The guidance is part of the EEOC’s Artificial Intelligence and Algorithmic Fairness Initiative, an agency-wide initiative launched last year to ensure that the use of software, including AI, machine learning and other emerging technologies used in hiring and other employment decisions, complies with the federal civil rights laws that the EEOC enforces. The initiative’s goal is to help employers, employees, job applicants and vendors make sure these technologies are used fairly and consistently with federal equal employment opportunity laws.
The Federal Trade Commission (FTC), which monitors companies for unfair or deceptive business practices, has also recently aimed a spotlight on AI, Daming says. In April 2021, the agency released informal guidance advising companies to be aware of potential bias when using algorithmic decision-making software. In December 2021, the FTC announced its desire to pass rules ensuring that algorithmic decision-making doesn’t result in unlawful discrimination.

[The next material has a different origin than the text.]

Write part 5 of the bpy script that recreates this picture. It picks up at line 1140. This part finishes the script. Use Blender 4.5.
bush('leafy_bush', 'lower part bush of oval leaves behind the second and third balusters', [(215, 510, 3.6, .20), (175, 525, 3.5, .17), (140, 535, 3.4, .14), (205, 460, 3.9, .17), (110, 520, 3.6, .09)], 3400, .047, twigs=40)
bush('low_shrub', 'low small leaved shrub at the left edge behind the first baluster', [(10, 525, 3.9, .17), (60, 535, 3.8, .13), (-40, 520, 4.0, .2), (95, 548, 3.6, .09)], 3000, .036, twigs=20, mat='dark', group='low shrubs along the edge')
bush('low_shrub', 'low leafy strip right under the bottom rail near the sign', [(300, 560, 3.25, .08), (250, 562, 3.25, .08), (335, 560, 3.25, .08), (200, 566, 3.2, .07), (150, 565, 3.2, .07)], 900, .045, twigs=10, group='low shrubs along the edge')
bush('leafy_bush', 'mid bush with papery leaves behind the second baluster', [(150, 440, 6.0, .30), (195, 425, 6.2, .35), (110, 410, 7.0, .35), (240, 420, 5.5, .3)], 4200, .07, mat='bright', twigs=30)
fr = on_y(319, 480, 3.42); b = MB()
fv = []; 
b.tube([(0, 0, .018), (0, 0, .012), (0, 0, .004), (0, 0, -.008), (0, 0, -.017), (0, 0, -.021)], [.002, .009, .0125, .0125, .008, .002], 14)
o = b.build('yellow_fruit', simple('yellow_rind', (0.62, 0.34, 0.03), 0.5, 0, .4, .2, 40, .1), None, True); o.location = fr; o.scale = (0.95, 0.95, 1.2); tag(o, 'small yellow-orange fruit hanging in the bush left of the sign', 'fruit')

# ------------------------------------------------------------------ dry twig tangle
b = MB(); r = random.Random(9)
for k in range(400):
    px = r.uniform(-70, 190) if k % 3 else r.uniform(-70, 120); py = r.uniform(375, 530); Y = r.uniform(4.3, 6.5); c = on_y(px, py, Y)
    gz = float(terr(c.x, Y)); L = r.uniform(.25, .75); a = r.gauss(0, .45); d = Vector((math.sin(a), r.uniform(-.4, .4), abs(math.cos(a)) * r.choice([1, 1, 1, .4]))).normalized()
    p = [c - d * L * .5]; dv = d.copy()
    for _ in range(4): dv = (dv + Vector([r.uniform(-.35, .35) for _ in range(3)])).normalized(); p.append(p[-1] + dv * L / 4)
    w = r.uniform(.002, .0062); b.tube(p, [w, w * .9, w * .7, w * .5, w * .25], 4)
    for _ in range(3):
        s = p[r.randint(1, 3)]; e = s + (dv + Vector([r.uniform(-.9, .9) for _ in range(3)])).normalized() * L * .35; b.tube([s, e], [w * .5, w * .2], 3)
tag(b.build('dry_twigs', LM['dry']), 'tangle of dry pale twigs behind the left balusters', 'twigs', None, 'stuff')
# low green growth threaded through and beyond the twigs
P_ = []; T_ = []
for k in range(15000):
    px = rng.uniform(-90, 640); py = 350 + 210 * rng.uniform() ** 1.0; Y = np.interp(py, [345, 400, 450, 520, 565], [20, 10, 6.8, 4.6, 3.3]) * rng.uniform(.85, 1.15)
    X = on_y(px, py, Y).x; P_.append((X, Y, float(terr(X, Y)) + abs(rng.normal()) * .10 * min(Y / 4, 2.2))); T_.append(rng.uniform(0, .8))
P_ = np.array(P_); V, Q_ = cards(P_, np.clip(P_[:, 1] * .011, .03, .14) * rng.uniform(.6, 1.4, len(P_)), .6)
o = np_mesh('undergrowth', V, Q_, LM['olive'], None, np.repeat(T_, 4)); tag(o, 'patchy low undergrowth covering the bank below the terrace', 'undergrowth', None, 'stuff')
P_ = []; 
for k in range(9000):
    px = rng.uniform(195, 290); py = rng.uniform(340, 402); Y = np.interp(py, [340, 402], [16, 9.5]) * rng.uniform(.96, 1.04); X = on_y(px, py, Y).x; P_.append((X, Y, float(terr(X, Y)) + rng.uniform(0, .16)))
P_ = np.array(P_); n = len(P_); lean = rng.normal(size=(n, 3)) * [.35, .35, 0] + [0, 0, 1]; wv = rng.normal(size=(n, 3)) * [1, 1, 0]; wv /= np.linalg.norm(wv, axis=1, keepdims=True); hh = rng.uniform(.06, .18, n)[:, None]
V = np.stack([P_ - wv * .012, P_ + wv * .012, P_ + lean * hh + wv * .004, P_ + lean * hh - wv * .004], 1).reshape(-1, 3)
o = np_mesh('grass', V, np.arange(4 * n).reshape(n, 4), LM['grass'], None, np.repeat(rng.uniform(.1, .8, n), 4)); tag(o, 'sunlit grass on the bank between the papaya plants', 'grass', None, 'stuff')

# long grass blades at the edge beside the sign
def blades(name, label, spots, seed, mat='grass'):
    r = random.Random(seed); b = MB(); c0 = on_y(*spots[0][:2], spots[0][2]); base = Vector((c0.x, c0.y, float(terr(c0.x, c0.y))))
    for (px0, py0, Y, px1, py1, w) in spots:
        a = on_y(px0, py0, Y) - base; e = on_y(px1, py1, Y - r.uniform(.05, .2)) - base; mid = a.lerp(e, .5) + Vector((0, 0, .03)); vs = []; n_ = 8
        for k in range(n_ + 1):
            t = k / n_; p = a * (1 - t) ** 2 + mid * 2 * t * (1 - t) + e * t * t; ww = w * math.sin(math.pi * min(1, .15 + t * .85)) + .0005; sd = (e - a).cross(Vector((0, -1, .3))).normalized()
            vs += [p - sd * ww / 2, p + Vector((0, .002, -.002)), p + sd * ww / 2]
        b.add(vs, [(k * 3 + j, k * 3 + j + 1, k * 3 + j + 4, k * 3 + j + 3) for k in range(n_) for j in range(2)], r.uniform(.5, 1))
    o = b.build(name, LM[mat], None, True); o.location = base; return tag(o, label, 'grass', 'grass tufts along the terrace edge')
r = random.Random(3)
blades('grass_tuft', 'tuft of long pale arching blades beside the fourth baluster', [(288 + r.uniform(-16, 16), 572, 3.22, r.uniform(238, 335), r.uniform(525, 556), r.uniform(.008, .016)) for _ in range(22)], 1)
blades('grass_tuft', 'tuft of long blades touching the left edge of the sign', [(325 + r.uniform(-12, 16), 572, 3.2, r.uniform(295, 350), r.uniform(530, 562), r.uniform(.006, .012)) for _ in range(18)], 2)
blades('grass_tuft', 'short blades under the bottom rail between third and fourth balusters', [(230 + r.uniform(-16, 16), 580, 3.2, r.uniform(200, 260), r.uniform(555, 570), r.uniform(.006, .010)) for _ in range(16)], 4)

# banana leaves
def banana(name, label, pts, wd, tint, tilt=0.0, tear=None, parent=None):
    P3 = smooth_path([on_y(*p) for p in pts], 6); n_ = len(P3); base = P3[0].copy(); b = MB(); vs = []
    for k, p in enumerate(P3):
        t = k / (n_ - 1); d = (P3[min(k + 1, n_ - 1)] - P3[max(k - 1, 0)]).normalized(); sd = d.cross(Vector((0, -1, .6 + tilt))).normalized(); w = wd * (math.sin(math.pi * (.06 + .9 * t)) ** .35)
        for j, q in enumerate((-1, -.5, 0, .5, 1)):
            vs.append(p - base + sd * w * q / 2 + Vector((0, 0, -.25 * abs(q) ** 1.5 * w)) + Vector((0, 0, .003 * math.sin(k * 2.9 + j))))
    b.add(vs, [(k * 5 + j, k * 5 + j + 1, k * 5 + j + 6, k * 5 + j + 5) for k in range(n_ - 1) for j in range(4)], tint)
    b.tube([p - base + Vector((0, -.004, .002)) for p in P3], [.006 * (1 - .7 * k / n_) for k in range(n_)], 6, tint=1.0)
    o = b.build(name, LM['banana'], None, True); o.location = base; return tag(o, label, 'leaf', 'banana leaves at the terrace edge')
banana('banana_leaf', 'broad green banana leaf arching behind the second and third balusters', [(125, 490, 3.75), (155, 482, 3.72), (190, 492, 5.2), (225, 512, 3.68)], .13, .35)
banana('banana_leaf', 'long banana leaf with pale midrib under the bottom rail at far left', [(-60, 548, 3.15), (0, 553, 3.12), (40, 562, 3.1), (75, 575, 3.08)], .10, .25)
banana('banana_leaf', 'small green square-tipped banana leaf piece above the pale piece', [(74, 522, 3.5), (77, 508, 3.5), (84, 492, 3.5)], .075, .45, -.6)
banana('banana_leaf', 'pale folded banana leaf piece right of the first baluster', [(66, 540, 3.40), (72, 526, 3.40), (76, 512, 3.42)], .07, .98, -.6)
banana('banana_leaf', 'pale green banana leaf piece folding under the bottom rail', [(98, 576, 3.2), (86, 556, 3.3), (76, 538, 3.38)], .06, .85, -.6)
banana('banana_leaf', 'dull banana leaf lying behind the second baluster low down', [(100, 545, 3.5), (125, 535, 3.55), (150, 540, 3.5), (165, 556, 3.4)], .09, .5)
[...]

“The best thing employers can do is be transparent with applicants and employees about how the technology works,” Daming says. “That gives individuals control over whether they want their data to be evaluated and whether they may need an accommodation. Of course, that requires that employers fully understand the technology and how it may impact job candidates.”
More than a dozen of the world’s largest employers agree that bias is a major issue when it comes to algorithms for recruitment, prospecting and hiring purposes. In December 2021, the Data & Trust Alliance formed to focus on responsible data and AI practices. Members include Walmart, Meta (formerly known as Facebook), IBM, American Express, CVS Health, General Motors, Humana, Mastercard, Nielsen, Nike, Under Armour, Deloitte and Diveplane. Collectively, they employ more than 3.7 million people, according to a press release.
In April, the Neurodiversity @ Work Employer Roundtable and Disability:IN, a global nonprofit headquartered in Alexandria, VA, have joined forces to launch the Neurodiversity Career Connector (NDCC), a career portal dedicated to neurodivergent job seekers. This new marketplace connects neurodivergent people with companies already committed to neurodiversity hiring programs with open roles, such as HR, finance, customer service and science, technology, engineering and math (STEM) positions.
The roundtable started in 2017 with six founding members: Microsoft, DXC Technology, EY, Ford, JP Morgan Chase, and SAP. California companies that have since joined the roundtable include Google, Hewlett-Packard (HP), Chevron, Wells Fargo, Qualcomm, Salesforce, VMware and Warner Brothers.